PROVIDED RECORDS>

————

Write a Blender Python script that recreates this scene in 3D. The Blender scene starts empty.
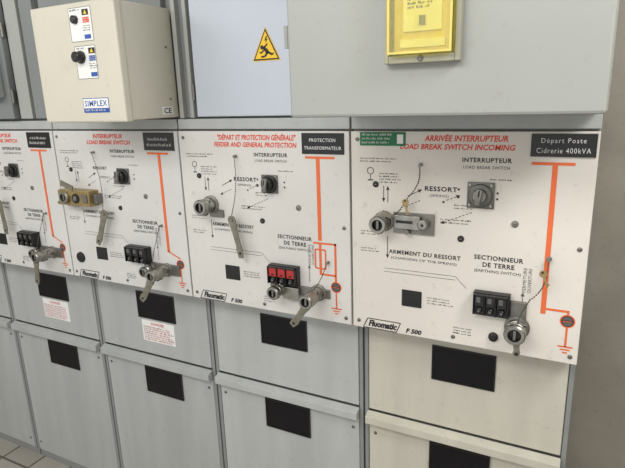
import bpy, math, random
from mathutils import Vector, Matrix
random.seed(4)
sc=bpy.context.scene
COL=bpy.context.collection
W=.61

# ------------------------------------------------------------------ materials
def lin(c):
    return tuple(((v/255)/12.92 if v/255<=.04045 else ((v/255+.055)/1.055)**2.4) for v in c)
MATS={}
def mat(name,rgb,rough=.5,metal=0.,var=.0,scale=8.,bump=0.,spec=.5,streak=False,dirt=0.):
    if name in MATS: return MATS[name]
    m=bpy.data.materials.new(name); m.use_nodes=True
    nt=m.node_tree; b=nt.nodes['Principled BSDF']
    c=lin(rgb)
    b.inputs['Roughness'].default_value=rough
    b.inputs['Metallic'].default_value=metal
    b.inputs['Specular IOR Level'].default_value=spec
    tc=nt.nodes.new('ShaderNodeTexCoord')
    n=nt.nodes.new('ShaderNodeTexNoise'); n.inputs['Scale'].default_value=scale; n.inputs['Detail'].default_value=6
    mp=nt.nodes.new('ShaderNodeMapping')
    if streak: mp.inputs['Scale'].default_value=(3,3,.35)
    nt.links.new(tc.outputs['Object'],mp.inputs['Vector']); nt.links.new(mp.outputs['Vector'],n.inputs['Vector'])
    r=nt.nodes.new('ShaderNodeValToRGB')
    r.color_ramp.elements[0].position=.3; r.color_ramp.elements[1].position=.7
    lo=tuple(max(0,v*(1-var)) for v in c); hi=tuple(min(1,v*(1+var*.5)) for v in c)
    r.color_ramp.elements[0].color=(*lo,1); r.color_ramp.elements[1].color=(*hi,1)
    nt.links.new(n.outputs['Fac'],r.inputs['Fac'])
    out=r.outputs['Color']
    if dirt>0:
        n3=nt.nodes.new('ShaderNodeTexNoise'); n3.inputs['Scale'].default_value=34; n3.inputs['Detail'].default_value=10; n3.inputs['Roughness'].default_value=.7
        r3=nt.nodes.new('ShaderNodeValToRGB'); r3.color_ramp.elements[0].position=.58; r3.color_ramp.elements[1].position=.72
        r3.color_ramp.elements[0].color=(0,0,0,1); r3.color_ramp.elements[1].color=(dirt,dirt,dirt,1)
        mx=nt.nodes.new('ShaderNodeMixRGB'); mx.inputs[2].default_value=(*lin((120,108,92)),1)
        nt.links.new(tc.outputs['Object'],n3.inputs['Vector']); nt.links.new(n3.outputs['Fac'],r3.inputs['Fac'])
        nt.links.new(r3.outputs['Color'],mx.inputs[0]); nt.links.new(out,mx.inputs[1]); out=mx.outputs[0]
    nt.links.new(out,b.inputs['Base Color'])
    if bump>0:
        bp=nt.nodes.new('ShaderNodeBump'); bp.inputs['Strength'].default_value=bump; bp.inputs['Distance'].default_value=.002
        n2=nt.nodes.new('ShaderNodeTexNoise'); n2.inputs['Scale'].default_value=scale*14
        nt.links.new(tc.outputs['Object'],n2.inputs['Vector'])
        nt.links.new(n2.outputs['Fac'],bp.inputs['Height']); nt.links.new(bp.outputs['Normal'],b.inputs['Normal'])
    MATS[name]=m; return m
M_PANEL={4:mat('panel_white_warm',(222,216,207),.42,var=.07,scale=3,dirt=.3),3:mat('panel_white',(217,214,209),.42,var=.07,scale=3,dirt=.3),
         2:mat('panel_white_cool',(211,210,207),.42,var=.07,scale=3,dirt=.3)}
M_DOOR={4:mat('paint_cream',(199,195,181),.5,var=.1,scale=4,bump=.05,streak=True,dirt=.35),3:mat('paint_pale_grey',(182,185,182),.5,var=.1,scale=4,bump=.05,streak=True,dirt=.35),
        2:mat('paint_grey',(174,177,175),.5,var=.1,scale=4,bump=.05,streak=True,dirt=.35)}
M_BODY=mat('paint_body_grey',(138,141,139),.55,var=.08,scale=5,bump=.05,dirt=.3)
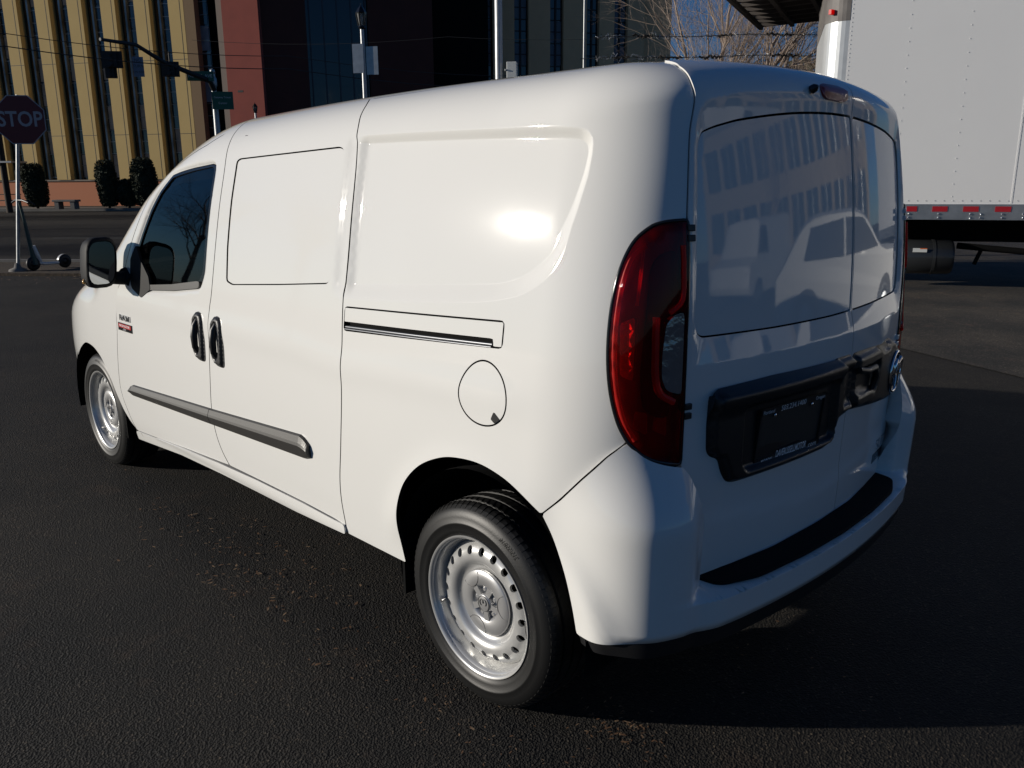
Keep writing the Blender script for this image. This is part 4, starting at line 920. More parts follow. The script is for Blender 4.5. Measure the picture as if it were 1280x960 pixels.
for _ in range(50): flake(random.gauss(-.5, .2), random.gauss(-.05, .15), random.uniform(.003, .008))
for _ in range(420):
    p = gp(random.gauss(12.9, .5), random.uniform(-14, -4)); flake(p[0], p[1], random.uniform(.015, .055), .01 if True else 0)
tag(lf.build('leaf_litter', [mat('dead_leaf', (.17, .09, .045), .8), mat('pale_leaf', (.26, .17, .10), .8)]), kind='stuff')
# ------------------------------------------------------------------ ochre office building
bN, bT = frame(124.)
B0 = at(262, 221, 46.0); B0.z = 0                                   # where the last ochre pier ends
def bp_(s, d, z): p = B0 + bT*s - bN*d; return Vector((p.x, p.y, z))   # s to the right, d inwards
def bbox(mb, s0, s1, d0, d1, z0, z1, mi=0):
    mb.prism([(s0, d0), (s1, d0), (s1, d1), (s0, d1)], z0, z1, mi, lambda a, b, h: bp_(a, b, h))
bld = thing('office_building', 'ochre and salmon office building with tall dark window slots across the street', 'building', tuple(B0)); WORLD_PARTS.add(bld.name)
w = MB(); bbox(w, -36, 0, .55, 14, 1.55, 17); w.build('wall', DKMETAL, bld)
w = MB(); bbox(w, -36, -.1, .12, 14, 0, 1.50); w.build('base_wall', WALLS, bld)
w = MB(); bbox(w, -36.1, 0, .05, 14, 1.50, 1.58); w.build('ledge', GREYS, bld)
w = MB(); bbox(w, -36.2, 3.6, -.1, 14, 17, 17.6); w.build('roof', CONC, bld)
per = 1.965
for k in range(14):
    s1 = -.62 - k*per; s0 = s1 - .86
    p = MB(); bbox(p, s0, s1, 0, .56, 1.58, 17); bbox(p, s1 - .22, s1 - .19, -.004, .0, 1.6, 17, 1)
    for z in (3.9, 7.6, 11.3): bbox(p, s0, s1, -.003, .0, z, z + .025, 1)
    p.build('pier', [WALLG, DKMETAL], bld)
    wn = MB(); a0, a1 = s1, s1 + per - .86
    bbox(wn, a0 + .02, a1 - .02, .46, .54, 1.6, 17, 0)
    for j in range(12):
        z0 = 1.7 + j*1.27; 
        bbox(wn, a0 + .55, a1 - .06, .43, .458, z0, z0 + 1.2, 1 if random.random() < (.25 + .45*(j > 6)) else 0)
    wn.build('window', [WGLASS, BLIND], bld)
    ml = MB(); bbox(ml, a0 + .36, a0 + .47, .26, .46, 1.6, 17)
    for j in range(26): bbox(ml, a0 + .47, a1 - .03, .41, .45, 1.7 + j*.62, 1.74 + j*.62)
    ml.build('mullion', MULL, bld)
w = MB(); bbox(w, -.02, 1.05, .8, 3, 0, 17); w.build('recess', VOID, bld)
w = MB(); bbox(w, -.60, -.02, .0, .9, 0, 17); w.build('corner_strip', mat('dark_ochre_stucco', (.20, .13, .07), .9), bld)
w = MB(); bbox(w, 1.05, 1.50, .25, 3, 0, 17); w.build('corner_strip', GREYS, bld)
w = MB(); bbox(w, 1.50, 3.5, 0, 3.2, 0, 17); bbox(w, 2.05, 2.35, -.006, 0, 5.9, 6.0, 1)
w.build('stair_tower', [WALLR, DKMETAL], bld)
# shaded wing: dark red block, then the taupe block with window bays
cN, cT = frame(150.)
C0 = at(336, 221, 45.5); C0.z = 0
def cp(s, d, z): p = C0 + cT*s - cN*d; return Vector((p.x, p.y, z))
def cbox(mb, s0, s1, d0, d1, z0, z1, mi=0): mb.prism([(s0, d0), (s1, d0), (s1, d1), (s0, d1)], z0, z1, mi, lambda a, b, h: cp(a, b, h))
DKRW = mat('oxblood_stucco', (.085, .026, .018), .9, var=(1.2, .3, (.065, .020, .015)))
wing = thing('brick_red_block', 'dark red building wing in shade with narrow vertical glazing, behind the van roof', 'building', tuple(C0)); WORLD_PARTS.add(wing.name)
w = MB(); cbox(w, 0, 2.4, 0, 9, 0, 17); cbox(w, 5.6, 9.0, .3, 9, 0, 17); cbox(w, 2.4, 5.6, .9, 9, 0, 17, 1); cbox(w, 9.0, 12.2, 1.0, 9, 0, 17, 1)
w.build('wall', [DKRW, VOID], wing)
w = MB(); cbox(w, 2.4, 5.6, .82, .86, 1, 17); w.build('window', mat('dim_glass', (.008, .010, .013), .08, spec=.8), wing)
for k in range(5): w = MB(); cbox(w, 2.55 + k*.72, 2.62 + k*.72, .70, .82, 1, 17); w.build('mullion', mat('slate_mullion', (.05, .06, .075), .5, .4), wing)
w = MB(); cbox(w, 0, 12.2, .2, 9, 17, 17.4); w.build('roof', CONC, wing)
# taupe block
dN, dT = frame(148.)
D0 = at(566, 221, 52.0); D0.z = 0
def dp(s, d, z): p = D0 + dT*s - dN*d; return Vector((p.x, p.y, z))
def dbox(mb, s0, s1, d0, d1, z0, z1, mi=0): mb.prism([(s0, d0), (s1, d0), (s1, d1), (s0, d1)], z0, z1, mi, lambda a, b, h: dp(a, b, h))
tb = thing('taupe_building', 'taupe building in shade with tall blue-grey window bays, its right end against the sky', 'building', tuple(D0)); WORLD_PARTS.add(tb.name)
colw = [(0, 1.65), (3.35, 4.05 + .35), (5.45, 6.75), (7.7, 9.35), (10.45, 11.55), (12.6, 13.9)]
TOTAL = 13.9
w = MB(); dbox(w, 0, TOTAL, .5, 10, 0, 19); w.build('wall', WALLT, tb)
prev = None
segs = []
xs = [(566, 598), (618, 644), (661, 687), (703, 731), (746, 764), (780, 800)]
def spx(px):      # where along the wall the ray through a column of the picture meets it
    a = at(px, 221, 10.) - CL; o = CL; 
    # intersect with the wall's face line
    det = a.x*(-dT.y) + dT.x*a.y; q = D0 - o; k = (q.x*(-dT.y) + dT.x*q.y)/det; s = (a.x*q.y - a.y*q.x)/det
    P = o + a*k; return (P - D0).dot(dT)
for i, (a, b) in enumerate(xs):
    s0, s1 = spx(a), spx(b)
    w = MB(); dbox(w, s0, s1, 0, .5, 0, 19); w.build('pier', WALLT, tb)
    if i:
        g0 = segs[-1]; g1 = s0
        w = MB(); dbox(w, g0 + .01, g1 - .01, .38, .49, 1.4, 19, 0)
        for j in range(13):
            if random.random() < .5: dbox(w, g0 + .06, g1 - .06, .365, .378, 1.6 + j*1.3, 2.75 + j*1.3, 1)
        w.build('window', [WGLASS, mat('blue_blinds', (.10, .14, .19), .5)], tb)
        w = MB(); m_ = (g0 + g1)/2
        dbox(w, m_ - .05, m_ + .05, .28, .378, 1.4, 19)
        for j in range(27): dbox(w, g0 + .02, g1 - .02, .33, .362, 1.5 + j*.65, 1.55 + j*.65)
        w.build('mullion', DKMETAL, tb)
    segs.append(s1)
w = MB(); dbox(w, -.1, segs[-1] + .1, -.1, 10, 19, 19.5); w.build('roof', CONC, tb)
w = MB(); q = dp(spx(577), -.12, 3.6); w.lathe([(0, 0), (.10, 0), (.14, .25), (.08, .32), (0, .33)], 14, (q.x, q.y, at(577, 91, 50).z), axis='z'); w.build('wall_lamp', DKMETAL, tb)
# ------------------------------------------------------------------ clipped shrubs
def leafball(name, base, w, h, n, m, label, cat, group, shape=.8):
    t = thing(name, label, cat, tuple(base), 0, group)
    b = MB()
    for _ in range(n):
        u, v = random.random()*2*math.pi, math.acos(random.uniform(-1, 1)); rr = random.uniform(.72, 1.0)
        z = math.cos(v)*.5 + .5
        r = w/2*(math.sin(v)**shape)*rr*(1 + .10*math.sin(3*u + z*5))
        p = Vector((r*math.cos(u), r*math.sin(u), .08 + z*h*(.97 + .06*random.random())))
        s = random.uniform(.03, .075)*w
        q = Matrix.Rotation(random.random()*6.28, 3, Vector((random.random()-.5, random.random()-.5, random.random()-.5)).normalized())
        b.add([p + q @ Vector(c) for c in ((-s, 0, 0), (0, -s*.5, .0), (s, 0, 0), (0, s*.5, s*.2))], [(0, 1, 2, 3)])
    k = 24; rows = []
    for j in range(9):
        v = math.pi*(j+.5)/9.5; z = 1 - (math.cos(v)*.5 + .5)
        rows.append([((w*.40)*(math.sin(v)**shape)*math.cos(2*math.pi*i/k)*(1 + .08*math.sin(i*1.7 + j)), (w*.40)*(math.sin(v)**shape)*math.sin(2*math.pi*i/k)*(1 + .08*math.sin(i*1.7+j)), .1 + z*h*.93) for i in range(k)])
    b.add([p for r_ in rows for p in r_], [(j*k+i, j*k+(i+1) % k, (j+1)*k+(i+1) % k, (j+1)*k+i) for j in range(8) for i in range(k)])
    b.build('foliage', m, t)
    st = MB(); st.tube([(0, 0, -.05), (.02, 0, h*.3)], [.07, .04], 8); st.build('stem', WOODP, t)
    return t
SH = [(47, 33, 207, 258, 'clipped evergreen column standing just right of the stop sign'), (137, 30, 203, 254, 'slender clipped evergreen column in the middle of the base wall'), (184, 36, 200, 254, 'broad clipped evergreen column nearest the van windscreen')]
for px, wd, y0, y1, lab in SH:
    p = at(px, 256, 44.6); zt = at(px, y0, 44.6).z
    leafball('clipped_shrub', (p.x, p.y, .15), wd*.84*44.6/1045, (zt - .15), 5200, FOL, lab, 'shrub', 'clipped evergreens along the office building', .36)
p = at(160, 240, 44.9); leafball('low_shrub', (p.x, p.y, .15), 1.3, 1.35, 2200, FOL, 'low dark shrub between the two right-hand evergreen columns', 'shrub', None, .6)
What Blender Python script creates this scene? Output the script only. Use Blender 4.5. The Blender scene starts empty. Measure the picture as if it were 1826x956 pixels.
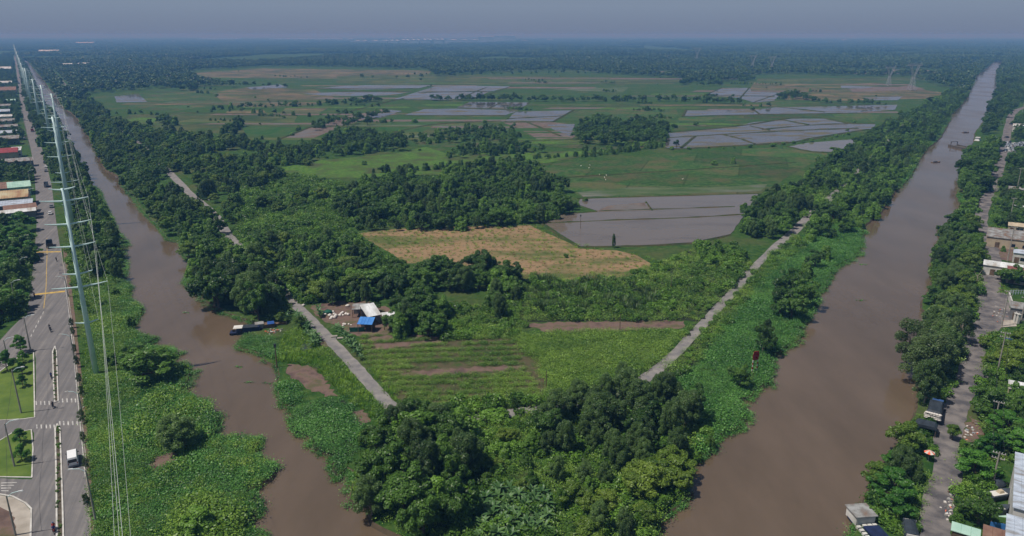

————

EXERCISE DETAILS> The required answer is a single number: the count of lines in the entries that hold the string "Blender".

SOLUTION> 3